When Porsche introduced the Cayenne nearly a decade ago, purists feared that this attempt to expand the brand would only dilute it; suddenly soccer moms and other seemingly unworthy owners would be driving Porsches. Instead, by possessing unprecedented performance capabilities, the Cayenne enhanced the image of the SUV—and perhaps the images of a few soccer moms as well. It also has become Porsche’s best-selling model worldwide.

A similar story is unfolding with Ducati’s Diavel, which means "devil" in the local dialect of Bologna, Italy, home of the motorcycle manufacturer’s factory. When shown a prototype, one of the Ducati engineers is said to have commented that the bike was ignurant comm’ al diavel—"evil like the devil"—and the name stuck.

Initially, Ducati devotees believed the Diavel was indeed evil. They were afraid their favorite marque was compromising its principles to build a bike that would appeal to riders too old or too intimidated to straddle the company’s signature race-bred sportbikes.

The arrival this year of the $17,000 Diavel quelled those concerns—or at least it should have. The bike is indeed more refined than any racing machine, but it is still a rocket. Powered by a Testastretta 11-degree L-twin that produces 162 hp and 94 ft lbs of torque, the 465-pound Diavel (the $20,000 carbon version weighs 456 pounds) is, according to Ducati, the quickest-accelerating (and fastest-braking) bike in the brand’s lineup.

Ducati has equipped the Diavel with ride-by-wire throttle control, traction control that adjusts to eight different levels, and three riding modes to regulate the delivery of power from the engine: Sport, Touring, and Urban.

The Diavel displays the low profile that characterizes cruisers (its 30.3-inch seat height is the lowest in the Ducati lineup) and a tubular trellis frame that typifies a Ducati. The passenger grab rail exemplifies the attention to detail in the design of the Diavel; when not in use, the rail retracts completely into the seat.

The Diavel’s standard equipment includes ABS, a slipper clutch, 50 mm Marzocchi forks, and massive, radially mounted Brembo monobloc brakes.

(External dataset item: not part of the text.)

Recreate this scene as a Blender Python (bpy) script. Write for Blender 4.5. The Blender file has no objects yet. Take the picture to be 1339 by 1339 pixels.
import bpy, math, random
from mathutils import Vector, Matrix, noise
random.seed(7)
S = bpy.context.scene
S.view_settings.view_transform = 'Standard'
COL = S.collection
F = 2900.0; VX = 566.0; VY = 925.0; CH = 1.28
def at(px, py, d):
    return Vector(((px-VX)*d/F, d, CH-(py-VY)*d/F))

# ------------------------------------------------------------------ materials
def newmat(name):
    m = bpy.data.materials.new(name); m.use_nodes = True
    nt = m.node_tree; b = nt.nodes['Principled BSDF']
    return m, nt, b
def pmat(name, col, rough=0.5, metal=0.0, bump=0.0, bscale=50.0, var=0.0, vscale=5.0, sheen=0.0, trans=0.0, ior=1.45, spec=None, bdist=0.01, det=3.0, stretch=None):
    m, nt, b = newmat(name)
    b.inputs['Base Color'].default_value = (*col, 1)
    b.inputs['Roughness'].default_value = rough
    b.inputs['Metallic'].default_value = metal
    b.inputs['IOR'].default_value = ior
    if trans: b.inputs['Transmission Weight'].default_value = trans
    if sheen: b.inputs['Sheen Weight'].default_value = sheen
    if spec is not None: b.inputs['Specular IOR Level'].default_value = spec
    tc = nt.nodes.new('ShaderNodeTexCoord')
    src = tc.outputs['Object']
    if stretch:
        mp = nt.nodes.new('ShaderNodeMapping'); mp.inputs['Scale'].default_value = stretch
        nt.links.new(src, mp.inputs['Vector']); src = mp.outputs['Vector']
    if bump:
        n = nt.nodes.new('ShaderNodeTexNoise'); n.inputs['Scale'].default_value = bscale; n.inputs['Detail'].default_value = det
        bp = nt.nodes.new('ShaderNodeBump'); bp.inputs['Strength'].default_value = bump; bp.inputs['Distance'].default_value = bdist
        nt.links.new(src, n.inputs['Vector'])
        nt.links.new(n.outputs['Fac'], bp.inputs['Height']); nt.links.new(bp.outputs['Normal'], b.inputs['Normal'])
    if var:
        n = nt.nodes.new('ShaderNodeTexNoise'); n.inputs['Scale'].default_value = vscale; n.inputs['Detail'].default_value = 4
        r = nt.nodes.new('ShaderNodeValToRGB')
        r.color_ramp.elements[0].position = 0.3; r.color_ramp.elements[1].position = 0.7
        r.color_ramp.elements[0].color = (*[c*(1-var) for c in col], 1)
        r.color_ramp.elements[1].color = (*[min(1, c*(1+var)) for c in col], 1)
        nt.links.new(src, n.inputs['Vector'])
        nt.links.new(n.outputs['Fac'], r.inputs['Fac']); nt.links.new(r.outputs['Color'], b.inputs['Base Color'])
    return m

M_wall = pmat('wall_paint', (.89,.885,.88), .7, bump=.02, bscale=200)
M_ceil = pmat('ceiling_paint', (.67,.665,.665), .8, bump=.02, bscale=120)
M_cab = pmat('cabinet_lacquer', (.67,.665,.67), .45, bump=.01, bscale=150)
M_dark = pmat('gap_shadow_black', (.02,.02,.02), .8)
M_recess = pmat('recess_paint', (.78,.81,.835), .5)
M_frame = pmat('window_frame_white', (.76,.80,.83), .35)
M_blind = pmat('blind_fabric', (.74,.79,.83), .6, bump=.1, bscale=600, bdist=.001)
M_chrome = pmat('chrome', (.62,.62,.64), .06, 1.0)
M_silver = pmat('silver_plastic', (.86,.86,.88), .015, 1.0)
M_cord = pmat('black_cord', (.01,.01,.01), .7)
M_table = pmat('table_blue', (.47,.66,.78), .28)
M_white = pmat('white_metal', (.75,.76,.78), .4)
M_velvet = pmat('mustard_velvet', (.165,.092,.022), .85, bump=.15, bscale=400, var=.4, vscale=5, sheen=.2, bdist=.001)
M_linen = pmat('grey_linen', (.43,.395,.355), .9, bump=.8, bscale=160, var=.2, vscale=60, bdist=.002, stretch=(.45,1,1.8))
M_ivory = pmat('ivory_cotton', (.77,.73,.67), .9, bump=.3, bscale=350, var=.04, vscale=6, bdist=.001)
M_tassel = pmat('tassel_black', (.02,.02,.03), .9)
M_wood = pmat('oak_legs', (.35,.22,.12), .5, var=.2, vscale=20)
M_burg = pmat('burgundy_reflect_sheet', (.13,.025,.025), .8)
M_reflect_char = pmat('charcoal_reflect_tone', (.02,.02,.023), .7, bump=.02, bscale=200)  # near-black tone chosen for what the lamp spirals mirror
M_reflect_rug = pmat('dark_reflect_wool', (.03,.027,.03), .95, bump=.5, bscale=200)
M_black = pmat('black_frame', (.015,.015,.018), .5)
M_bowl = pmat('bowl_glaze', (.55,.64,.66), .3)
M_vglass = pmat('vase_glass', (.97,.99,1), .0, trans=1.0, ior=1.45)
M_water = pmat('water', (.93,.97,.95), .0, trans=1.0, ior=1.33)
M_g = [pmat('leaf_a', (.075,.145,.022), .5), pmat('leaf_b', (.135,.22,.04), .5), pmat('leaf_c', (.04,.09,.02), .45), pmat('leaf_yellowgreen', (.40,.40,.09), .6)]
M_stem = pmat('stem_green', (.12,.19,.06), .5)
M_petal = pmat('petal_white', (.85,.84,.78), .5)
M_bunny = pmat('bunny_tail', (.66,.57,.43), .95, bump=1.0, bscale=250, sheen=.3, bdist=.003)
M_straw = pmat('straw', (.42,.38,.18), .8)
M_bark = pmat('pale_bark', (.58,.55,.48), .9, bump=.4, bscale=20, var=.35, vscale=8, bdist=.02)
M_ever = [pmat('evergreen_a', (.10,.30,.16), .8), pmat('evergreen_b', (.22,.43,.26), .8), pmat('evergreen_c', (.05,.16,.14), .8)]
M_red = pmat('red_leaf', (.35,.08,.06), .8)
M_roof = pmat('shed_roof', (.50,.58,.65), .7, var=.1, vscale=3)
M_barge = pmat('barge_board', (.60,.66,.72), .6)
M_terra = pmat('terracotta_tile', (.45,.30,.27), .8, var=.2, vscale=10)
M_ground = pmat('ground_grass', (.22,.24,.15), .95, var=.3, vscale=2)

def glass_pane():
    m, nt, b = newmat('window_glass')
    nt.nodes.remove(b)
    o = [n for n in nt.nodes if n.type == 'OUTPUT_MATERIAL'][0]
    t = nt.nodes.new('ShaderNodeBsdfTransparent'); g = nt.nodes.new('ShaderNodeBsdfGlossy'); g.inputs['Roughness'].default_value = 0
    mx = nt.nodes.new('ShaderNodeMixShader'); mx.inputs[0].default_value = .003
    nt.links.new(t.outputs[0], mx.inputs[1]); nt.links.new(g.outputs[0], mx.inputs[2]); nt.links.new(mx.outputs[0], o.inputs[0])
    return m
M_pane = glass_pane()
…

As for early fears that the bike’s oversize, 9.5-inch-wide (240 mm) rear tire—a completely novel component for a Ducati—would compromise the Diavel’s agility and stability, those too have proved unwarranted. The tire, made by Pirelli specifically for the Diavel, has a unique tread that eliminates the wobble a rider might experience on another bike with a similarly sized rear tire.